Technology is merely a tool – albeit a wonderful tool, but it is not the creative human who can feel, who can relate, who can comprehend, who can think and plan and inspire. When confronted, we need to explain how we make a difference, how we save money over the long run, how we make that client more efficient, more effective, more healthy, more intelligent, and how that client is saving the planet with that architect-designed new building. We have to prove our worth with our work, with our outstanding professional service delivered over time.

Already technology’s advances have enabled us to work faster, to show more graphically, to point out interferences, to allow more complicated shapes, to transition easier from design to fabrication.

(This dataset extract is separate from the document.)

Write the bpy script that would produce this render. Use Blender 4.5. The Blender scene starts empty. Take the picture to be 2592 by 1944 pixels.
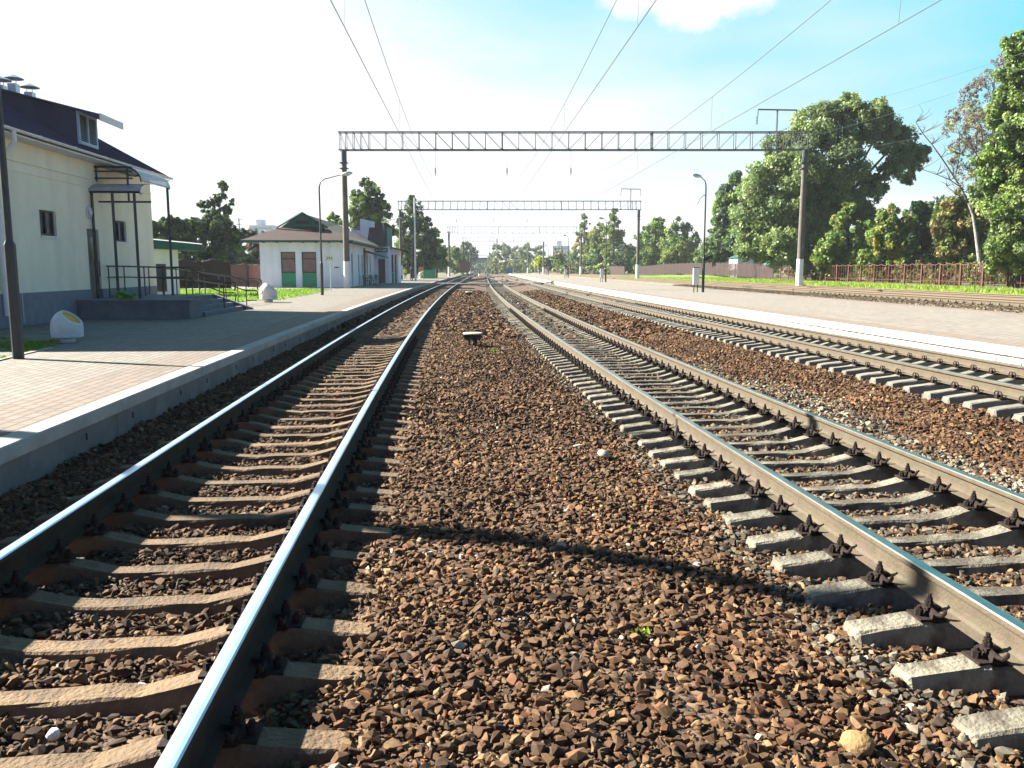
import bpy, bmesh, math, random
import numpy as np
from mathutils import Vector, Matrix
random.seed(7); RN = np.random.default_rng(7)
SC = bpy.context.scene; COL = SC.collection
R = math.radians
# ---------------------------------------------------------------- camera
F = 2133.0; HOR = 682.0; CAMZ = 1.6
TH = math.atan((972 - HOR) / F); CT, ST = math.cos(TH), math.sin(TH)
cam_d = bpy.data.cameras.new("camera"); cam = bpy.data.objects.new("camera", cam_d); COL.objects.link(cam)
cam.location = (0, 0, CAMZ); cam.rotation_euler = (math.pi / 2 - TH, 0, 0)
cam_d.sensor_width = 36; cam_d.lens = 36 * F / 2592; cam_d.clip_start = .05; cam_d.clip_end = 6000
SC.camera = cam
# ---------------------------------------------------------------- world and sun
SUN_AZ = R(109.5)     # light travels towards this azimuth (from +Y, clockwise)
SUN_EL = R(33)
w = bpy.data.worlds.new("World"); SC.world = w; w.use_nodes = True
nt = w.node_tree; nt.nodes.clear()
def N(t, typ, **k):
    n = t.nodes.new(typ)
    for a, b in k.items(): setattr(n, a, b)
    return n
sky = N(nt, 'ShaderNodeTexSky', sky_type='NISHITA', sun_disc=False)
sky.sun_elevation = SUN_EL; sky.sun_rotation = SUN_AZ + math.pi
sky.air_density = .9; sky.dust_density = .5; sky.ozone_density = 2.5
bg = N(nt, 'ShaderNodeBackground'); bg.inputs[1].default_value = .05
out = N(nt, 'ShaderNodeOutputWorld')
tc = N(nt, 'ShaderNodeTexCoord'); sep = N(nt, 'ShaderNodeSeparateXYZ')
nt.links.new(tc.outputs['Generated'], sep.inputs[0])
def wmath(op, a, b=None, clamp=False, t=nt):
    m = N(t, 'ShaderNodeMath', operation=op, use_clamp=clamp)
    for i, x in enumerate((a, b)):
        if x is None: continue
        if isinstance(x, (int, float)): m.inputs[i].default_value = x
        else: t.links.new(x, m.inputs[i])
    return m.outputs[0]
# thin high cloud: thick towards the sun and the horizon, broken up overhead
mp = N(nt, 'ShaderNodeMapping'); mp.inputs['Scale'].default_value = (1.6, 1.6, 5.5)
nt.links.new(tc.outputs['Generated'], mp.inputs[0])
nz = N(nt, 'ShaderNodeTexNoise'); nz.inputs['Scale'].default_value = 1.7; nz.inputs['Detail'].default_value = 7; nz.inputs['Roughness'].default_value = .5
nt.links.new(mp.outputs[0], nz.inputs['Vector'])
# sunward: dot with direction to sun
dt = N(nt, 'ShaderNodeVectorMath', operation='DOT_PRODUCT')
nt.links.new(tc.outputs['Generated'], dt.inputs[0])
dt.inputs[1].default_value = (math.sin(SUN_AZ + math.pi) * .85, math.cos(SUN_AZ + math.pi) * .85, .5)
veil = wmath('ADD', wmath('MULTIPLY', dt.outputs['Value'], 1.35), wmath('MULTIPLY', wmath('SUBTRACT', nz.outputs[0], .5), 1.3))
veil = wmath('MULTIPLY', wmath('ADD', veil, wmath('SUBTRACT', 1.0, wmath('MULTIPLY', sep.outputs['Z'], 3.1)), True), wmath('MULTIPLY', wmath('ADD', sep.outputs['Y'], .25), 2.2, True), True)
# one bright cumulus near the top of the view
cd = Vector(((1790 - 1296) / F, 1, 0)); cdir = Vector((1780 - 1296, F * CT - (-1000) * ST, -(F * ST + (-1000) * CT))).normalized()
d2 = N(nt, 'ShaderNodeVectorMath', operation='SUBTRACT'); nt.links.new(tc.outputs['Generated'], d2.inputs[0]); d2.inputs[1].default_value = cdir
d3 = N(nt, 'ShaderNodeVectorMath', operation='MULTIPLY'); nt.links.new(d2.outputs[0], d3.inputs[0]); d3.inputs[1].default_value = (1, 1, 3.0)
ln = N(nt, 'ShaderNodeVectorMath', operation='LENGTH'); nt.links.new(d3.outputs[0], ln.inputs[0])
n2 = N(nt, 'ShaderNodeTexNoise'); n2.inputs['Scale'].default_value = 16; n2.inputs['Detail'].default_value = 6
nt.links.new(tc.outputs['Generated'], n2.inputs['Vector'])
cl = wmath('SUBTRACT', .145, wmath('ADD', ln.outputs['Value'], wmath('MULTIPLY', wmath('SUBTRACT', n2.outputs[0], .5), .3)))
cl = wmath('MULTIPLY', cl, 14, True)
mask = wmath('MAXIMUM', veil, cl)
mix = N(nt, 'ShaderNodeMix', data_type='RGBA'); nt.links.new(mask, mix.inputs[0])
tint = N(nt, 'ShaderNodeMix', data_type='RGBA', blend_type='MULTIPLY'); tint.inputs[0].default_value = 1
tint.inputs[7].default_value = (.34, .44, .56, 1)
nt.links.new(sky.outputs[0], tint.inputs[6])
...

That will continue. It will allow the architect more time to do the creative thinking while the more mundane is made easier and faster by technology.

5. How is the Intern process handled in your firm/office? Would you consider it to be "Intern Friendly"? What would you propose to help make the profession more "Intern Friendly"?

Yes, we would be considered Intern friendly. As discussed earlier, we strongly encourage architecture graduates to become registered. We counsel them frequently, give them exposure to all facets of the practice, incentivize passing the ARE (with paid time off to take the exam, paying for the exam, rewarding with a bonus and a pay raise upon passage). We pay for their AIA dues after licensing and pay for ongoing continuing education. We encourage them to take responsibility for their efforts both in the office and in the community. We strongly encourage them to provide community service and engage them in office pro bono services, so that becomes habit forming.

I’d encourage the profession to welcome, indeed to recruit and mentor Interns as we’ve done. My personal example of time and dedication to ACE, AAF, HSDC, and so many other welcoming/encouraging programs should be telling. If elected Treasurer, I’ll have even more opportunities to help make our profession more Intern friendly.

Thank you for asking for my opinions on these important questions. Hope to see many of you in San Antonio very soon.